There have been only six occasions in Test history when a team conceded a lead of more than 200 runs and still managed to win the match, with three of them being occasions where the team followed on and still won.

Had Cook asked Pakistan to follow on, England might well have had to face the Pakistani bowlers on a day five on Old Trafford pitch; and even a couple of sessions and a target between 150 and 200 could have been enough to thoroughly test the English batsmen. However distinctly distant that possibility was, Cook wanted to eliminate it altogether.

But the more time England spends out there in the middle in their second innings, the less overs Pakistani batsmen have to survive. So in theory, England’s batsmen eliminated 50 more overs that Pakistan has to see out.

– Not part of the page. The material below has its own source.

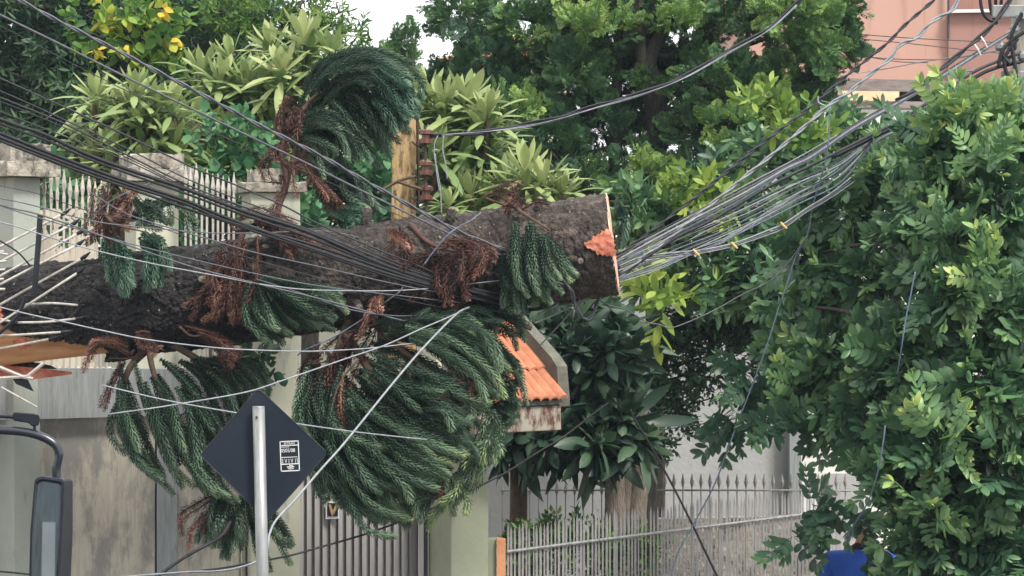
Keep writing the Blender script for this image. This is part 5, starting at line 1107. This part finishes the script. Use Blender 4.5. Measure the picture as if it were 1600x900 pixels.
trunk_up(t, 1500, 17.9, [(1500, 700, 17.9), (1490, 500, 17.9), (1500, 300, 18.0)], .12, bl, rng, .022)
foliage('crown', [(b[0] + 4, b[1], b[2], b[3] * .92, b[4] * .92, b[5]) for b in bl], sp_guava, M['guava'], t, rng, density=42, size=(.75, 1.15), out=1, up=.15, jit=.55, inner=.25, base_t=.37, spread=.16, hang=.25)
foliage('new_growth', [(1505, 178, 17.7, 90, 24, .4), (1585, 165, 17.8, 36, 24, .4), (1540, 250, 17.3, 70, 50, .3, .7), (1440, 240, 17.9, 40, 30, .2, .7), (1490, 370, 17.3, 60, 25, .2), (1540, 420, 17.1, 50, 60, .2), (1470, 680, 17.0, 40, 60, .2), (1560, 700, 17.0, 40, 50, .2), (1260, 600, 18.6, 60, 20, .2), (1360, 270, 18.7, 50, 20, .3), (1450, 800, 17.1, 50, 50, .2)],
        sp_guava, M['guava'], t, rng, density=26, size=(.7, 1.0), up=.5, base_t=.66, spread=.12)
foliage('hanging_sprays', [(1270, 790, 18.5, 16, 50, .1), (1240, 840, 18.5, 30, 10, .1), (1222, 660, 18.7, 14, 30, .1), (1335, 800, 18.3, 24, 14, .1), (1150, 650, 19.2, 18, 30, .15), (1175, 590, 19.2, 30, 25, .2), (1375, 850, 18.2, 22, 16, .1)], sp_guava, M['guava'], t, rng, density=48, size=(.8, 1.1), up=-.5, base_t=.25, inner=0)

# (2) cypress with two dark stems, centre
t = tree_thing('cypress_tree', 'tall dark cypress-like tree with forked stems in the centre background', 'tree', 1020, 25); rng = R_(102)
bl = [(720, 10, 25.2, 60, 60, .8, .9), (760, 100, 25.2, 55, 45, .7, 1, -.12), (820, 60, 25.3, 60, 60, .9, .75), (800, 170, 25.0, 70, 55, .8, 1, -.1), (880, 10, 25, 60, 50, .8), (890, 120, 25.0, 70, 60, .9, .9), (950, 60, 25.2, 60, 50, .8, .6), (860, 230, 24.9, 70, 60, .8, 1, -.08), (940, 190, 25.3, 55, 45, .8, .8, -.12),
      (1000, -10, 25, 70, 50, .8), (1070, 60, 25.3, 70, 50, .8, .6), (1130, 0, 25, 80, 60, .9), (1130, 130, 24.8, 80, 60, .8, .9), (1230, 20, 24.9, 70, 60, .8), (1300, 20, 24.8, 55, 50, .6), (1310, 75, 24.8, 42, 40, .5), (1240, 110, 24.8, 65, 55, .7), (1150, 210, 24.7, 70, 50, .7, 1, -.05), (1080, 200, 24.8, 50, 50, .6, .7, -.05),
      (1230, 190, 24.9, 50, 45, .6), (1000, 260, 24.9, 55, 40, .6, .8), (920, 300, 24.9, 60, 50, .7, 1, -.1), (1060, 290, 24.8, 60, 50, .7, .9), (700, 130, 25.6, 40, 30, .5, .9, -.1), (740, 210, 25.6, 70, 60, .6, .9, -.1), (840, 330, 25.5, 90, 60, .7, .9, -.1), (1275, 140, 24.8, 40, 40, .5), (1010, 110, 25.8, 60, 60, .5, .7, -.1), (1040, 170, 25.7, 60, 60, .5, .7, -.1), (960, 130, 25.7, 60, 50, .5, .8, -.1), (1080, 120, 25.6, 60, 60, .5, .7), (1010, 30, 25.7, 60, 50, .5, .8), (1000, 200, 25.9, 60, 40, .5, .6, -.1), (1020, 130, 24.6, 36, 26, .2, .7), (905, 70, 25.6, 60, 60, .5, .7)]
mbt = MB(); base = np.array([P(1020, 450, 25)[0], 25, 0])
stemA = spline([base, P(1025, 420, 25), P(1021, 260, 25), P(1022, 180, 25.0), P(1008, 120, 25), P(1000, 60, 25), P(990, -60, 25)], 8); mbt.tube(stemA, np.linspace(.10, .045, len(stemA)), 10)
stemB = spline([P(1022, 190, 25), P(1030, 140, 25), P(1015, 95, 25), P(1050, 20, 25), P(1080, -60, 25)], 8); mbt.tube(stemB, np.linspace(.08, .05, len(stemB)), 8)
stemC = spline([base + (-.3, .2, 0), P(950, 420, 25.2), P(958, 300, 25.2), (P(962, 180, 25.2)), P(970, -20, 25.2)], 8); mbt.tube(stemC, np.linspace(.08, .04, len(stemC)), 9)
for b in bl:
    c = P(*b[:3]); pp = stemA if b[0] > 985 else stemC; k = int(np.argmin(np.abs(pp[:, 2] - c[2] + .35))); limbs(mbt, pp[k], [b], .03, rng, 4)
mbt.build('trunk', M['treebark'], t, True)
foliage('crown', bl, sp_cyp, M['cypress'], t, rng, density=52, size=(.55, 1.0), out=.9, up=.5, jit=.6, inner=.3, base_t=.46, spread=.2)
foliage('bright_tips', [(1010, 270, 24.2, 45, 20, .2), (1080, 290, 24.2, 60, 20, .2), (1140, 190, 24.1, 60, 35, .3), (1280, 60, 24.2, 50, 70, .3), (930, 40, 24.2, 70, 40, .3), (1050, 30, 24.2, 60, 30, .3), (1240, 20, 24.1, 80, 40, .3), (820, 175, 24.2, 40, 25, .3), (1130, 240, 24.0, 50, 25, .2), (1200, 160, 24.2, 40, 40, .2)], sp_cyp, M['cypress'], t, rng, density=34, size=(.6, 1.0), up=.8, base_t=.72, spread=.12)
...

England’s notoriously fickle weather can also come into the picture and help Pakistan out with some well-timed showers. If that happens, then surely a lot of questions will be asked of Cook’s decision to declare when he did.

The recent return of pacers James Anderson and Ben Stokes from injuries may also have been playing in the England skipper’s mind. Making Pakistan follow on would have meant stretching their bodies to the limit, while the decision to bat again gives them some rest.

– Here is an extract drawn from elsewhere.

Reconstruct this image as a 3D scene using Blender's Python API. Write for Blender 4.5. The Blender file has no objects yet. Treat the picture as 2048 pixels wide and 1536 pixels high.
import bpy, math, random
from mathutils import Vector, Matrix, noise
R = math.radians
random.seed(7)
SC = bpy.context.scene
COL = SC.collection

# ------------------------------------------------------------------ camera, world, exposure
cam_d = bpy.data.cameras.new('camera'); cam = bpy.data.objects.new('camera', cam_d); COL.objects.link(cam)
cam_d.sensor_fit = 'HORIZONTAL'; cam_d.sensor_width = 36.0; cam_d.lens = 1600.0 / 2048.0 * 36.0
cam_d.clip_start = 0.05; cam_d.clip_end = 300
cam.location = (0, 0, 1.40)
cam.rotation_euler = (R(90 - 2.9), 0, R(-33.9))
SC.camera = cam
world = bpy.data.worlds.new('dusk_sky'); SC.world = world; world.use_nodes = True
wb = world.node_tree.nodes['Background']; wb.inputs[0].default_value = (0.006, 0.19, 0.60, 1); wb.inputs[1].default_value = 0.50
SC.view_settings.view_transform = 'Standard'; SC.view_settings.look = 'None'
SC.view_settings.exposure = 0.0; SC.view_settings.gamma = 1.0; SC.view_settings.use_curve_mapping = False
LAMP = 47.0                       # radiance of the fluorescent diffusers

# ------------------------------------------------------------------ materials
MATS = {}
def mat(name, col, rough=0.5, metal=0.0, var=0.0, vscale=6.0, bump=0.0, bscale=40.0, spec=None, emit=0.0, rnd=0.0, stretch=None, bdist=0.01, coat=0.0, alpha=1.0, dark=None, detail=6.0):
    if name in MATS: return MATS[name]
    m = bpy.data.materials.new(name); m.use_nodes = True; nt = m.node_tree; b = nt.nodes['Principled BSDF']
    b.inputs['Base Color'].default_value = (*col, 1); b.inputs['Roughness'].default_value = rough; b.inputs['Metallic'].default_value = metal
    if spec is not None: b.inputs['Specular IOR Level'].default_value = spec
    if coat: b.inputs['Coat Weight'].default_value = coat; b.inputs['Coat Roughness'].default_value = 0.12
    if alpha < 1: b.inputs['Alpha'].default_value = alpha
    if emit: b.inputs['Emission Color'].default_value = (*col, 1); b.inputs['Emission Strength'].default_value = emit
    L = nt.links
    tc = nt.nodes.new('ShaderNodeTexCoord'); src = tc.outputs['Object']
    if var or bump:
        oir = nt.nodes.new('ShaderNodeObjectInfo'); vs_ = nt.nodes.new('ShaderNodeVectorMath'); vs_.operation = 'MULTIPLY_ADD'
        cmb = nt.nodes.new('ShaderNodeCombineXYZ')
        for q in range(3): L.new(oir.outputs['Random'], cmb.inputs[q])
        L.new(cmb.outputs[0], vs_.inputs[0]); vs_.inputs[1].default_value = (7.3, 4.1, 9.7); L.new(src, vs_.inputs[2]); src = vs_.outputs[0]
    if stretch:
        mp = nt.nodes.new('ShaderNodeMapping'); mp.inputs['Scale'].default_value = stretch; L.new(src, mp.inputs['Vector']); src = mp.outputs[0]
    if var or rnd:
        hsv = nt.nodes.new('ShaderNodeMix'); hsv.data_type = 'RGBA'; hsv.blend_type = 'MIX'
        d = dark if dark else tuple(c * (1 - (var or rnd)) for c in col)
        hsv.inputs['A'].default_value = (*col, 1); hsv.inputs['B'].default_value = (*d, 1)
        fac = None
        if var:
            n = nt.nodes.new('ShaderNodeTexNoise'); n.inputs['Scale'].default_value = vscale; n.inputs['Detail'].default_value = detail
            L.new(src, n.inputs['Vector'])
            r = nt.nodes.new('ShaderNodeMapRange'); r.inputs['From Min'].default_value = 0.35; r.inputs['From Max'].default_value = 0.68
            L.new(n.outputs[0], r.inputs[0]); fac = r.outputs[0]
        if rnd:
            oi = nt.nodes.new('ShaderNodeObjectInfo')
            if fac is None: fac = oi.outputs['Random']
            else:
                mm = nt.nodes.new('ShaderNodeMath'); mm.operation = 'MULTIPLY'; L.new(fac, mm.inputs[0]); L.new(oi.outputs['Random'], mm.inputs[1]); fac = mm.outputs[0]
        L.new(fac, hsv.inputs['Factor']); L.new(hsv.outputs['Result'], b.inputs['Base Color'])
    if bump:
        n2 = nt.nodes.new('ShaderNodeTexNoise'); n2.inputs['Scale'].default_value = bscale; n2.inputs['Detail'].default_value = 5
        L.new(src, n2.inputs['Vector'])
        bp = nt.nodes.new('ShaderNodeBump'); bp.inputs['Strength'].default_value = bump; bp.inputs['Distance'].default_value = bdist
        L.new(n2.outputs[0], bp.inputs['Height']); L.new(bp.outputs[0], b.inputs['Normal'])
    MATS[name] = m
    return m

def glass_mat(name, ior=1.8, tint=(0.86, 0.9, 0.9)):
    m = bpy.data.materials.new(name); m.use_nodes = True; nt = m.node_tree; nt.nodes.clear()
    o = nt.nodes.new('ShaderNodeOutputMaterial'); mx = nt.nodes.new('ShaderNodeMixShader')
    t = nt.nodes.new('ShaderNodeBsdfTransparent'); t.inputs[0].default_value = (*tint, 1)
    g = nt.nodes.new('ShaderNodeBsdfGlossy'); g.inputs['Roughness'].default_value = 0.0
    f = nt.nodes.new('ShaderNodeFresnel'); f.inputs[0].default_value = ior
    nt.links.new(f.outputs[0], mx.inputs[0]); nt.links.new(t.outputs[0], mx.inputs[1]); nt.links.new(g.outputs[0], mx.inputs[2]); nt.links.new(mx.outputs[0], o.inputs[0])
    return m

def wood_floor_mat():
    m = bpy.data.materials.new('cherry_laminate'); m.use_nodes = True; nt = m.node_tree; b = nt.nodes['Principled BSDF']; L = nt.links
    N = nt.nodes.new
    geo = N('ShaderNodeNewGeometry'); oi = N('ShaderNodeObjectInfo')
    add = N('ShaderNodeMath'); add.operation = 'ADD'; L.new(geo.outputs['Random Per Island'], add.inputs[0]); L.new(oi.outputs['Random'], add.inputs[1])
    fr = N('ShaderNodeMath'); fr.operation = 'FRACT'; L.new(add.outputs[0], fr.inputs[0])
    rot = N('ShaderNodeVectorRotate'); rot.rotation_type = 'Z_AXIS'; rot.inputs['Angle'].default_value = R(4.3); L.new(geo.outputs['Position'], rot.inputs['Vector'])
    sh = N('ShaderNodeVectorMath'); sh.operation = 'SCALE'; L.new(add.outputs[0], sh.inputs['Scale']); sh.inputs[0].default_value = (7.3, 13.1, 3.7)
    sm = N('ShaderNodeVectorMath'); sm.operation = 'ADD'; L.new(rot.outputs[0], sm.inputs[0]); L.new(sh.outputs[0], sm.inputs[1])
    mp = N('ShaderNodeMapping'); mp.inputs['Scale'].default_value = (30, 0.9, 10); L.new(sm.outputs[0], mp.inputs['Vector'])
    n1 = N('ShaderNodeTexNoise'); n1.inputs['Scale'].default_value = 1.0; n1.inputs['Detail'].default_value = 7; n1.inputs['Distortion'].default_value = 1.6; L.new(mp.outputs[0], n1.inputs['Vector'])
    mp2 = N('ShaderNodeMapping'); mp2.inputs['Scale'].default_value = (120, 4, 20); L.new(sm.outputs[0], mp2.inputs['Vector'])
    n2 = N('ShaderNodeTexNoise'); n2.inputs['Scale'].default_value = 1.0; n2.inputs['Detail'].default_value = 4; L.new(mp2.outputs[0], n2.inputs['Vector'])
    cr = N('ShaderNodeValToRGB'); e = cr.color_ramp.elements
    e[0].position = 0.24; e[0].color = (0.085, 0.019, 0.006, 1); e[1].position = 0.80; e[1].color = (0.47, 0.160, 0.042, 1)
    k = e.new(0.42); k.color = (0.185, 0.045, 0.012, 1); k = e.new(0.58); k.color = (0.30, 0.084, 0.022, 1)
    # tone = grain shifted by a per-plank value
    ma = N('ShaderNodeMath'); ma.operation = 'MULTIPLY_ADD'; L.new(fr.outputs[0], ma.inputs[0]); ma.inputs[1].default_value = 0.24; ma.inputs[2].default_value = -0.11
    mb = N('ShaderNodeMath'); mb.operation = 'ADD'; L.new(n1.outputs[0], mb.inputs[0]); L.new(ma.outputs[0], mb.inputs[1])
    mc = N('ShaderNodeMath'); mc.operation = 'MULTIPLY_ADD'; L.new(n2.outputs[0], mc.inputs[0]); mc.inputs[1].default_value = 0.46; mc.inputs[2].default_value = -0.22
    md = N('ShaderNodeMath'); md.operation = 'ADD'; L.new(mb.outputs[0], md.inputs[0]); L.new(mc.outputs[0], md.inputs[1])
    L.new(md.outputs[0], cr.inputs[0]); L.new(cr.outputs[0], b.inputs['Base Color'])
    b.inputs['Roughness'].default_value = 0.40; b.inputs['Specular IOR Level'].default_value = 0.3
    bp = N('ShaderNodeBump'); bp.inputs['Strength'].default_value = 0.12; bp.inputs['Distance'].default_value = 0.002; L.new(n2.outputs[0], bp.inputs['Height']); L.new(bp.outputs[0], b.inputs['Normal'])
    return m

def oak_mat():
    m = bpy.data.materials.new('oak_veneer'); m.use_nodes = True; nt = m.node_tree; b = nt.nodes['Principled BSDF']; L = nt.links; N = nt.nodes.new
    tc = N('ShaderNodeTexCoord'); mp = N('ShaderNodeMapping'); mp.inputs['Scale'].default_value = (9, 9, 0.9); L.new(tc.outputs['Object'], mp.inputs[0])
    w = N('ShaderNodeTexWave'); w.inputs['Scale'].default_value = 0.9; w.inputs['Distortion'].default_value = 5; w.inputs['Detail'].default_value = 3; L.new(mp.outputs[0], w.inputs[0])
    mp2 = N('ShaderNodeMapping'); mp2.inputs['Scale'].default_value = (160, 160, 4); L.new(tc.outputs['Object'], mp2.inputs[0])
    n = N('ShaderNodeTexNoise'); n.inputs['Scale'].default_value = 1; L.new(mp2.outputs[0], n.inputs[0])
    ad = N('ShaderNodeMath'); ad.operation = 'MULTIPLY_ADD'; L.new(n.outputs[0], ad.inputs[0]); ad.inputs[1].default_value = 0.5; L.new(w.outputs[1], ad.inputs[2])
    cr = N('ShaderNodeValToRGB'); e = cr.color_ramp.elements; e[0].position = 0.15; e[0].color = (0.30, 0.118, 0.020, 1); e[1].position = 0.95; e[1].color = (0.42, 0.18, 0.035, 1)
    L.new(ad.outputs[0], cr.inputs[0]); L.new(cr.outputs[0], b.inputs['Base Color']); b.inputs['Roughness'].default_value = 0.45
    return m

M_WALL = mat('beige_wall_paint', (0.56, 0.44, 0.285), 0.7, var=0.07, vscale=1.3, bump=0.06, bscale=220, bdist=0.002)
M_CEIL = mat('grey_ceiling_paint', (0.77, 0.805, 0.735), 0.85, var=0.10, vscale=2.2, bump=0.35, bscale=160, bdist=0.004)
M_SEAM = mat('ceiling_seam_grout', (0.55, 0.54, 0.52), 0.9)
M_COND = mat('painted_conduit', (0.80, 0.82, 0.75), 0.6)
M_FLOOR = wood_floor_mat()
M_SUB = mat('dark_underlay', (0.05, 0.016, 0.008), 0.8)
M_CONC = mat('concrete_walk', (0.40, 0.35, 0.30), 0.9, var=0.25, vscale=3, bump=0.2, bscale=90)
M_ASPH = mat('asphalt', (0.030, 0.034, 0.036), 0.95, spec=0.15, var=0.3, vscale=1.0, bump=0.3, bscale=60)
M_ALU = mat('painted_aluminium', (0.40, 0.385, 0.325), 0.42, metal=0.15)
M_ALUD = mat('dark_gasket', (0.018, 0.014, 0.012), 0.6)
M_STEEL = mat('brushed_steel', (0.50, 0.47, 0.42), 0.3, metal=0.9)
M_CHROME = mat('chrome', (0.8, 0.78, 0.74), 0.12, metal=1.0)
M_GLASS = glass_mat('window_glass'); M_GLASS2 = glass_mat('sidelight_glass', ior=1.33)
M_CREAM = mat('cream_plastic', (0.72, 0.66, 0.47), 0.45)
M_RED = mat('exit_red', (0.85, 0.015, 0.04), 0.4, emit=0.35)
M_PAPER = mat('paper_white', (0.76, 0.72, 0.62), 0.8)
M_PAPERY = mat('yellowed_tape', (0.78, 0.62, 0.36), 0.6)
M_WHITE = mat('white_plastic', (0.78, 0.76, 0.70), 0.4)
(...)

Anderson, however, had bowled just seven overs on day three and would have been more than willing to have a go at Hafeez and Masood — both of whom have often struggled against him and the moving new ball.

The decision also ended up providing more confidence to England’s main batting duo Cook and Joe Root, who once again put Pakistan’s bowlers to the sword with some incredibly scored half-centuries.
In the larger context of the series, this will serve to demoralise Pakistani bowlers and give England’s batsmen a psychological edge over them.

Pakistan would have to bat for a record number of overs to stop England from levelling the series 1-1.
Cook’s decision, as things stand, has been vindicated.